- **Collected material**
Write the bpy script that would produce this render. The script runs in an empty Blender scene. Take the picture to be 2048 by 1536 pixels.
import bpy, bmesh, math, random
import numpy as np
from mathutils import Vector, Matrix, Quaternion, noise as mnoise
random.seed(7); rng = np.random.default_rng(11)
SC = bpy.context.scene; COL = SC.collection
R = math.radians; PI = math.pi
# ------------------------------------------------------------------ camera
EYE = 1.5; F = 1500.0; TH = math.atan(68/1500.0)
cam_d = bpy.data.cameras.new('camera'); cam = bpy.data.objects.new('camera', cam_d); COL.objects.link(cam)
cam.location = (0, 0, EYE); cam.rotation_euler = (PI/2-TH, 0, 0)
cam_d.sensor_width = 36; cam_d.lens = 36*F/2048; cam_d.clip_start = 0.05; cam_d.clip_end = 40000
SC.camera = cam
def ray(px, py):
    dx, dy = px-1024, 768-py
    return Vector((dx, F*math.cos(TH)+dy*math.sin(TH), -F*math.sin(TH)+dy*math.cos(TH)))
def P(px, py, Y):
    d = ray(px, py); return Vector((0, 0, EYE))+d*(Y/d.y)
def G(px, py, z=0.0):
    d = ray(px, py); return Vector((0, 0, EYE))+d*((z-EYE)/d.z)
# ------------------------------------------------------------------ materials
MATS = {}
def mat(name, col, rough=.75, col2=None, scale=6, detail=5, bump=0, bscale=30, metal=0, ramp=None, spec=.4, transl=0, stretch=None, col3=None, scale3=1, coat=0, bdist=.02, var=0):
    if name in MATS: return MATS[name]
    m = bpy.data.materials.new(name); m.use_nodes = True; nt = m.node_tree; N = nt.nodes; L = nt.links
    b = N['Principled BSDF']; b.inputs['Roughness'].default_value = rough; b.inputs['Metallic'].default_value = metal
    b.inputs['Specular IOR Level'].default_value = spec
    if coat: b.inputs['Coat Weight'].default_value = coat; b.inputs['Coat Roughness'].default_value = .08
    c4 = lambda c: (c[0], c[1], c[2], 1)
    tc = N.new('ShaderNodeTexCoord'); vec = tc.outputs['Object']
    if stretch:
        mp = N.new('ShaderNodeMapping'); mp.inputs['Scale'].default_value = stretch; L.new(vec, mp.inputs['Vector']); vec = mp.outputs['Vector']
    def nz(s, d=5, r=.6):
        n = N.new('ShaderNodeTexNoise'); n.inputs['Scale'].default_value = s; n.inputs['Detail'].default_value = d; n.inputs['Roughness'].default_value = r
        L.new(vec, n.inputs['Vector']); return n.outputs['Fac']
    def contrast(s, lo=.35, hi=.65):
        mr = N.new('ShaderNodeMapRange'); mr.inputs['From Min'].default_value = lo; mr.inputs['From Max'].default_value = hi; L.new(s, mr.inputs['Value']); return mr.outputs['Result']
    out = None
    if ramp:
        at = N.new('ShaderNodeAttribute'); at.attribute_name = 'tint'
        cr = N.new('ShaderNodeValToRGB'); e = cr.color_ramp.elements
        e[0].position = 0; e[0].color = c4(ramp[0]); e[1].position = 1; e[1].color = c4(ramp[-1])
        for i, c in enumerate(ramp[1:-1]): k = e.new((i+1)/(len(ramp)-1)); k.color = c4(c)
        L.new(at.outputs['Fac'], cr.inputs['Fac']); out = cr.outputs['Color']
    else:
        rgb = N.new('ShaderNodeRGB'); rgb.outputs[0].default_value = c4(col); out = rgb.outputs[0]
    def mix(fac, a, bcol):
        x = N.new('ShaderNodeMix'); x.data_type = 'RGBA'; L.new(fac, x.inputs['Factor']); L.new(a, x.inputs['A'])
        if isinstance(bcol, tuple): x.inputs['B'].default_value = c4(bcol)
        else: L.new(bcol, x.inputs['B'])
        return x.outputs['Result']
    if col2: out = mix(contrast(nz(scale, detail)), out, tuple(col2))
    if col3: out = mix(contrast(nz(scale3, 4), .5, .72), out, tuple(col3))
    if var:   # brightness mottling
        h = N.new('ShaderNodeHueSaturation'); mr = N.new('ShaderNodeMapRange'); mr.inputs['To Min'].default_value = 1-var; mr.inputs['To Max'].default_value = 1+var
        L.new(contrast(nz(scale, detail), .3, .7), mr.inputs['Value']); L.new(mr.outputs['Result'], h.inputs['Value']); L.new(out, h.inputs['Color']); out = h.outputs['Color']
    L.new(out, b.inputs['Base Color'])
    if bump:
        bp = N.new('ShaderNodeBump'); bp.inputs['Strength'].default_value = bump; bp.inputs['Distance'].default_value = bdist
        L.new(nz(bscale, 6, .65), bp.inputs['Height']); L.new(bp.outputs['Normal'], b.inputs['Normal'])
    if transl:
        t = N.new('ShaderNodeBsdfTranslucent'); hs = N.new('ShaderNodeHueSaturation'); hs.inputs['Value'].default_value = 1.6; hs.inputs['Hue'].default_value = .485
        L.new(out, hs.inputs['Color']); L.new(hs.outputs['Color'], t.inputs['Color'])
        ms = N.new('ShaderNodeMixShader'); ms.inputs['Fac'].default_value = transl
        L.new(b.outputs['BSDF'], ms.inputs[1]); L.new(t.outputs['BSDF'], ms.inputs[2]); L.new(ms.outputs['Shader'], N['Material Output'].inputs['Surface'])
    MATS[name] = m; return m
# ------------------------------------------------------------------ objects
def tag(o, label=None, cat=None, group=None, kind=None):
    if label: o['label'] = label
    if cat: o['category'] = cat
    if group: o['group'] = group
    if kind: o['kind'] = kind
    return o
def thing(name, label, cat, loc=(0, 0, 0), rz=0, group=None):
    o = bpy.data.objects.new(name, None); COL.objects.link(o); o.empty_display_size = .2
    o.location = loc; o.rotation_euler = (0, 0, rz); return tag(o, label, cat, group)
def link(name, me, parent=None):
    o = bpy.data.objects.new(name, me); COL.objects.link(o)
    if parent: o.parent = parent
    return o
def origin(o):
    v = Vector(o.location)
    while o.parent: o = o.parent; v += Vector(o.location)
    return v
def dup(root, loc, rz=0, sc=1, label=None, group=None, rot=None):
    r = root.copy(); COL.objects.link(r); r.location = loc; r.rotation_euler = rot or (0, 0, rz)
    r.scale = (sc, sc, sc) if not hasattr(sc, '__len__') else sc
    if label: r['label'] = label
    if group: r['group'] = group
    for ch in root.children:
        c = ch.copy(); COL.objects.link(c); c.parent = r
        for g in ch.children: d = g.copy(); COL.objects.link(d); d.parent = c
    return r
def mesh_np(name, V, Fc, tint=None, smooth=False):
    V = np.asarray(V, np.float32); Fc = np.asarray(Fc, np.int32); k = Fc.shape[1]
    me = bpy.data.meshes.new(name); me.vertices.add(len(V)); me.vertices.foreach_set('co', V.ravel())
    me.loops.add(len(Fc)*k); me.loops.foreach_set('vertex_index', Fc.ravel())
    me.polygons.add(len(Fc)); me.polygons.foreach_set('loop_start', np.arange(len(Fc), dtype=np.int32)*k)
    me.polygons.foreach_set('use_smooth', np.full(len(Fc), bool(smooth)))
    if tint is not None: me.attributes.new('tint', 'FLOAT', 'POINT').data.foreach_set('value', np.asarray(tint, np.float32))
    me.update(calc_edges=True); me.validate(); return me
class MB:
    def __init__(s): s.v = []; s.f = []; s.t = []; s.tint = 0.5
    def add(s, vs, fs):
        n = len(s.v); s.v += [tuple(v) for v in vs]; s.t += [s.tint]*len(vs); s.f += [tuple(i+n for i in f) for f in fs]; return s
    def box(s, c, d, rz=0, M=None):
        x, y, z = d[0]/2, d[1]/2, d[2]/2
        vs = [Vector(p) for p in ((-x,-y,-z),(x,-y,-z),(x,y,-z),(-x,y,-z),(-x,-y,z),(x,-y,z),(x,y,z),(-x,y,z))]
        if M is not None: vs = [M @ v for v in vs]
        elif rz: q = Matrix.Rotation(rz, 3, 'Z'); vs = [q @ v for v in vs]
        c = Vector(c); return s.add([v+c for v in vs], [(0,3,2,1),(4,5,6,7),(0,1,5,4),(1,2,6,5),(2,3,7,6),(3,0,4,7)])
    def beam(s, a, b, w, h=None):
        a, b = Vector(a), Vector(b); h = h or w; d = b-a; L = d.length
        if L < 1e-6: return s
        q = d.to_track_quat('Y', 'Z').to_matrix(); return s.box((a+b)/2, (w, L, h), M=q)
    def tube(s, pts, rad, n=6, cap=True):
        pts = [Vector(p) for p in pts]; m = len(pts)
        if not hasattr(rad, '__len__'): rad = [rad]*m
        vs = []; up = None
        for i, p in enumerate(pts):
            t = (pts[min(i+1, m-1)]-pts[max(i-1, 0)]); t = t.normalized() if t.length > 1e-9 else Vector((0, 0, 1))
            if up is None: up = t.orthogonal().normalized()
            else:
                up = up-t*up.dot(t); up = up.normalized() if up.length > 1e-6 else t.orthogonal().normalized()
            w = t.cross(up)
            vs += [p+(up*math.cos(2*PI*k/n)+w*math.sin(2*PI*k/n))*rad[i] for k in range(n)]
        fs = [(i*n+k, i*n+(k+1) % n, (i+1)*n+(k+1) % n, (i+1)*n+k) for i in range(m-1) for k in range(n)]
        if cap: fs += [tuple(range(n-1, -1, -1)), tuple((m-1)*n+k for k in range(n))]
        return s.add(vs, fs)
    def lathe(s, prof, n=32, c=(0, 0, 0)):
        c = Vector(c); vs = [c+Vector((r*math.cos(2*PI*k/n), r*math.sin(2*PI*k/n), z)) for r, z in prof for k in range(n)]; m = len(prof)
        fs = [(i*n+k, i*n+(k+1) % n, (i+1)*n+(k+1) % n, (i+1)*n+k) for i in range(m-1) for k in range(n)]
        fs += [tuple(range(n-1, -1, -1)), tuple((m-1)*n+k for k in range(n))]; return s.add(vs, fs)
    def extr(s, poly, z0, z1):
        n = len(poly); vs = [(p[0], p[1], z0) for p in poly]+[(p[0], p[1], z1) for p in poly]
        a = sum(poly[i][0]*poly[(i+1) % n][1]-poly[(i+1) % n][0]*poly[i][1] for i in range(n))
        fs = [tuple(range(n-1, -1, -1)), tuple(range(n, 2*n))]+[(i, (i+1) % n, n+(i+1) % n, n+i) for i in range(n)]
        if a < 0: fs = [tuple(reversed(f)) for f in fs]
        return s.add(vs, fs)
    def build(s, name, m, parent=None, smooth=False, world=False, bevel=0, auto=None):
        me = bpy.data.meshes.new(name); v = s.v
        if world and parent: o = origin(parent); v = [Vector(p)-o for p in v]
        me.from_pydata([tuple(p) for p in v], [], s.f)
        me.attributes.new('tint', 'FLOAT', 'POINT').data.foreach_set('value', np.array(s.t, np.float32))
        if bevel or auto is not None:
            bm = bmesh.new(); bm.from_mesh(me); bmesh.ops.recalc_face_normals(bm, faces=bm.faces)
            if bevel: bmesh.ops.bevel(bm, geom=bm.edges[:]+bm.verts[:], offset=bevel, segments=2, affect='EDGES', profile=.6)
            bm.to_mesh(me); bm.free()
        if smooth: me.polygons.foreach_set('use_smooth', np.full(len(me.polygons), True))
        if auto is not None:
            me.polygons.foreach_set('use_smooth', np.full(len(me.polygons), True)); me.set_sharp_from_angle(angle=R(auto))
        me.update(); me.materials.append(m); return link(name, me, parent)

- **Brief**
Extract every line containing the string "scene" from the data above.

- **Output of the exercise**
Write the bpy script that would produce this render. The script runs in an empty Blender scene. Take the picture to be 2048 by 1536 pixels.
SC = bpy.context.scene; COL = SC.collection